Repos and Shadow Banking Summary


Paul Harding, Chairman of Derivatives Documentation Limited, has written the following brief summary note on repos and shadow banking and would like to share it with you.

Regulators around the world are currently examining what they call “shadow banking”.  The European Commission estimates that shadow banking represents 25-30% of the world’s financial sector and is aiming to put forward a set of proposals on shadow banking in general by the end of 2012 for enactment in 2013.

Shadow banking has been defined as “non-banks performing bank-like functions”.  As its name implies shadow banking is subject to little or no regulation.  The Financial Stability Board which is implementing G20 financial reform commitments is reviewing whether repo and securities lending could constitute shadow banking activities because these markets are used by both traditional banks and shadow banks e.g. hedge funds and special purpose vehicles.  Regulators are concerned about the following matters as far as repo is concerned but these concerns can also cover other products:-

  • Scale of shadow banking
  • Regulatory coverage gaps
  • Scope for regulatory arbitrage
  • Complexity
  • Lack of transparency
  • Interconnectedness between shadow banks
  • Mispricing of risk
  • Reliance of the repo market on institutional cash balances which can be fickle and move elsewhere quickly
  • No official safety net for the repo market
  • Fluctuating margin requirements - Low in good times but high in bad times when asset prices fall. Regulators are considering the need for minimum margin levels at all times.
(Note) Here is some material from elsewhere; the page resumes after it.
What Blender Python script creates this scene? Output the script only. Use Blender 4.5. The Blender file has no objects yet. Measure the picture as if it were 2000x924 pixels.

ICMA disagrees that repo is a risky component of shadow banking.  It sees repo as an essential pillar of a liquid capital market providing collateralised funding and that frequent margining rather than minimum margining is the better way to deal with shock events.

US regulators are considering significant regulatory reform of the US repo market which is not really regulated at all at present.  In Europe the market is far more regulated but we will need to wait and see what additional requirements the European Commission wants when it publishes its proposals at the end of 2012.